Memphis's flag features three horizontal stripes: blue on top, white in the center (twice as wide), blue at the bottom. At the center is the municipal seal in color, showing a steamboat on the Mississippi with the rising sun behind it.
The Mississippi is not decorative for Memphis. It is everything. Memphis exists because of the river. Founded in 1819 on a bluff overlooking the Mississippi, Memphis became the largest cotton market in the world in the 19th century. Steamboats came down the river loaded with bales of cotton.

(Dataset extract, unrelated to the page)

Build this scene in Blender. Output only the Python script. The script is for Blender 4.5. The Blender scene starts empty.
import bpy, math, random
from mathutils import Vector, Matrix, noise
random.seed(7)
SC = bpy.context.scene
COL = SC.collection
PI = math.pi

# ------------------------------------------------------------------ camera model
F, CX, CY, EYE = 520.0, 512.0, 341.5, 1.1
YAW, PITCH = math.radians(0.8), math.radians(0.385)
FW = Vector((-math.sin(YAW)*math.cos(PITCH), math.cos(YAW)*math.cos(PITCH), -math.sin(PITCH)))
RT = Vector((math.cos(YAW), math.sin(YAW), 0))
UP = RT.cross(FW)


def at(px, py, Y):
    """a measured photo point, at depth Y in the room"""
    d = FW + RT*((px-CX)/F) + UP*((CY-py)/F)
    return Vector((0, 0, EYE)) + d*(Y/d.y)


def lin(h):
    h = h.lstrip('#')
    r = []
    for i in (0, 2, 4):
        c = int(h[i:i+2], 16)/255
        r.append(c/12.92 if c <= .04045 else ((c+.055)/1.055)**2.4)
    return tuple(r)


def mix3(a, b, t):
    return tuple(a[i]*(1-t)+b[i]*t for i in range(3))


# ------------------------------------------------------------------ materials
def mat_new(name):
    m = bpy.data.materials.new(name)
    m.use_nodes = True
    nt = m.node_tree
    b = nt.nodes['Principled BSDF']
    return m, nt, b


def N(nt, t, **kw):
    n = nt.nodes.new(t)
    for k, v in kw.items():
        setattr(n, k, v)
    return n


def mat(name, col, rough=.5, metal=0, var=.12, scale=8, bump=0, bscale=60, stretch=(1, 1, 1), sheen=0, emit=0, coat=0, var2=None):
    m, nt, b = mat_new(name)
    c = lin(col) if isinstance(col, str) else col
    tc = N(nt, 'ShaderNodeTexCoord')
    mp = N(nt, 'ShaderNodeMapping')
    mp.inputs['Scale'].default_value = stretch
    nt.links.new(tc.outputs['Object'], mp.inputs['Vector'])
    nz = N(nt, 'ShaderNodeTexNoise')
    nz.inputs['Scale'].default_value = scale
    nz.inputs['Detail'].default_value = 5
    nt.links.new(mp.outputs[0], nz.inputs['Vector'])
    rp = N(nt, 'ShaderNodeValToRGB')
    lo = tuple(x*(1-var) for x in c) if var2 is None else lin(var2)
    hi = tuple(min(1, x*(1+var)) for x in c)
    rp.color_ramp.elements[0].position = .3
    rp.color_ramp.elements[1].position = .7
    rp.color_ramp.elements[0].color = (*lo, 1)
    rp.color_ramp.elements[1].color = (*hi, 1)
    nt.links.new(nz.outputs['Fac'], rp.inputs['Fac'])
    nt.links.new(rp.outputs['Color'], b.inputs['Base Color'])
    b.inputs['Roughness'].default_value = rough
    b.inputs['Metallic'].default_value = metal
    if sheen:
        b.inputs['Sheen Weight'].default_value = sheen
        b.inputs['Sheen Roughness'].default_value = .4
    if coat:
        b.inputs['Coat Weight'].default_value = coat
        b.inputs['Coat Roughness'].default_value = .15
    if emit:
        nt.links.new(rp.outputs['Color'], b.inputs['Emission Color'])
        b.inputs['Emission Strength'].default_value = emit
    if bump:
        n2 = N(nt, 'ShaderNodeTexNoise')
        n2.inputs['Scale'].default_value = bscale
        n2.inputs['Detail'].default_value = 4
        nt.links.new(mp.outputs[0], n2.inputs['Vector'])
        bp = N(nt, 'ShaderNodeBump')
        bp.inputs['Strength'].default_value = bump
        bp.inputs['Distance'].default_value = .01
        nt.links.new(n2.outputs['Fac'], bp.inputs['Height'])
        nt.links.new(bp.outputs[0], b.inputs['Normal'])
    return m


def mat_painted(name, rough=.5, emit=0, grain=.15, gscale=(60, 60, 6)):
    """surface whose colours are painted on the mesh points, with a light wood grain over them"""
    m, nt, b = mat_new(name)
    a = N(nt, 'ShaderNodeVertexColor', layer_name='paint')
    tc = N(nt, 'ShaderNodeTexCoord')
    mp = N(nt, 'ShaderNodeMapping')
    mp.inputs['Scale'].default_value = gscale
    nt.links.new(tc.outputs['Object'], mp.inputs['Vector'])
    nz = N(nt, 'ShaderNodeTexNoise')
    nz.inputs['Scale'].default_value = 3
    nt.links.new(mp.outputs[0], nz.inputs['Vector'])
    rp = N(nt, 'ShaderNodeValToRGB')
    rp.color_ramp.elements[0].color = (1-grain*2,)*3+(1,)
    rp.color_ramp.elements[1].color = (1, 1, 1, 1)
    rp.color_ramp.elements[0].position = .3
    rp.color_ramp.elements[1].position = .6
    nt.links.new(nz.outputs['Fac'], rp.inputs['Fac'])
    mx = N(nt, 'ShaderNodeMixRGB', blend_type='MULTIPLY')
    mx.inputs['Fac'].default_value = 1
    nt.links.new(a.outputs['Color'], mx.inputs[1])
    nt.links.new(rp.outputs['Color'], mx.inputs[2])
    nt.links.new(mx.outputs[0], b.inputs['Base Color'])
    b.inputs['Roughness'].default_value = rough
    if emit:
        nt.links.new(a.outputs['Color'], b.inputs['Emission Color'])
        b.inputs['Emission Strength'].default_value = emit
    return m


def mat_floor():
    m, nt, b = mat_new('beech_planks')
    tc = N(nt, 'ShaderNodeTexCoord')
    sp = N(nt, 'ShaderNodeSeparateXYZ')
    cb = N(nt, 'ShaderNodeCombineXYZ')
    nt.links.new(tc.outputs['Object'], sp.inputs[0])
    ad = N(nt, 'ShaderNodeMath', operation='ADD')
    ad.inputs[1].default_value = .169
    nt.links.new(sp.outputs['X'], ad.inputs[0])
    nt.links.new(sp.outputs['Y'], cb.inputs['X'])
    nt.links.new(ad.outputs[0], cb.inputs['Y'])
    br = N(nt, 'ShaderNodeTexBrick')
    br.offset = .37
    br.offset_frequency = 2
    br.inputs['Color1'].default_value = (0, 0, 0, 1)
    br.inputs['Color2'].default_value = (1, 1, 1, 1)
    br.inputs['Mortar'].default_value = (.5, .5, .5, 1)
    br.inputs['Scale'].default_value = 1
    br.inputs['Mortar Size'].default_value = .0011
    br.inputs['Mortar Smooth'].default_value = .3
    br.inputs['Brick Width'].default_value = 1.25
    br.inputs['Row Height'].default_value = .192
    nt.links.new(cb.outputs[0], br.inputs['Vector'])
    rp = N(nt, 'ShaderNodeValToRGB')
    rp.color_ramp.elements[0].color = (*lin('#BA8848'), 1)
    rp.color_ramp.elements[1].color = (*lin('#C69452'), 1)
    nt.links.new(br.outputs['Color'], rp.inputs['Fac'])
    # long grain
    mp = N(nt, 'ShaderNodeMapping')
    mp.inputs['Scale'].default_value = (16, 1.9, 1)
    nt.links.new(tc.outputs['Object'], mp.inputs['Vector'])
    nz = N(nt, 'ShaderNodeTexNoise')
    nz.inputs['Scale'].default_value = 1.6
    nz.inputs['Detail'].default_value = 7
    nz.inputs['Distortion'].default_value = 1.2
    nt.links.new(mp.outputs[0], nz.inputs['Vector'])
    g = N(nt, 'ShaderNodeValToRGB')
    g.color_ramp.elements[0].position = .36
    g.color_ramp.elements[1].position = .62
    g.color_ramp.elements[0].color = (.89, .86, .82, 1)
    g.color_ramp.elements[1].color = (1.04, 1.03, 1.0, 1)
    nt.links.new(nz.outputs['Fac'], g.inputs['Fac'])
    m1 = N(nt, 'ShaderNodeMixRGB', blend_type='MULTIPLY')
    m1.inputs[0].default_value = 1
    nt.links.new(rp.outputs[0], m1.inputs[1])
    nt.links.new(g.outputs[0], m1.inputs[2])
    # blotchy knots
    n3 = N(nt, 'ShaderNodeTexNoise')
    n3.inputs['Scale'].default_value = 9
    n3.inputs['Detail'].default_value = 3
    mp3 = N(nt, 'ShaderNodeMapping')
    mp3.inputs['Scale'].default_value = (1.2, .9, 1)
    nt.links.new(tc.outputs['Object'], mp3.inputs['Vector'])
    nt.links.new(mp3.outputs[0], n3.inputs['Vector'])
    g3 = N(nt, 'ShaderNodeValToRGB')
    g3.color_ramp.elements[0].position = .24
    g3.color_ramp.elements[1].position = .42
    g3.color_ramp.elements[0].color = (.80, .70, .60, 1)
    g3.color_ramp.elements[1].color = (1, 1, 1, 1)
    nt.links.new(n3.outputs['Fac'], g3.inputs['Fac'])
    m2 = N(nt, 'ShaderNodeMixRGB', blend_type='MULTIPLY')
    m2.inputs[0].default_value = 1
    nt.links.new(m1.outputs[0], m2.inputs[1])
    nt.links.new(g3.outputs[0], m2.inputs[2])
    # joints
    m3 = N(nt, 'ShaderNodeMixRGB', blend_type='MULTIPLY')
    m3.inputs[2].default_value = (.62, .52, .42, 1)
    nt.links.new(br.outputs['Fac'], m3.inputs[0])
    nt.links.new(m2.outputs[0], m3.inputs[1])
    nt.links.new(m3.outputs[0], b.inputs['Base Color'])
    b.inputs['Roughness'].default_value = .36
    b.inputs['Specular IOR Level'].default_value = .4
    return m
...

Beale Street, the heart of Memphis's historic Black district, is the birthplace of the blues. W.C. Handy, B.B. King, Muddy Waters played here. Sun Studio recorded Elvis Presley, Johnny Cash, Jerry Lee Lewis, Carl Perkins – creating rock and roll.
Elvis dominates Memphis like a ghostly presence. Graceland, his mansion turned museum, draws 600,000 visitors a year. It is the second most visited private home in America after the White House. Elvis died here in 1977, but he never really left.
Memphis is also the world capital of barbecue (Memphis style: dry ribs with a spice rub) and the home of FedEx, which employs 30,000 people locally. The blue-and-white flag with its steamboat is a reminder that it all begins with the river.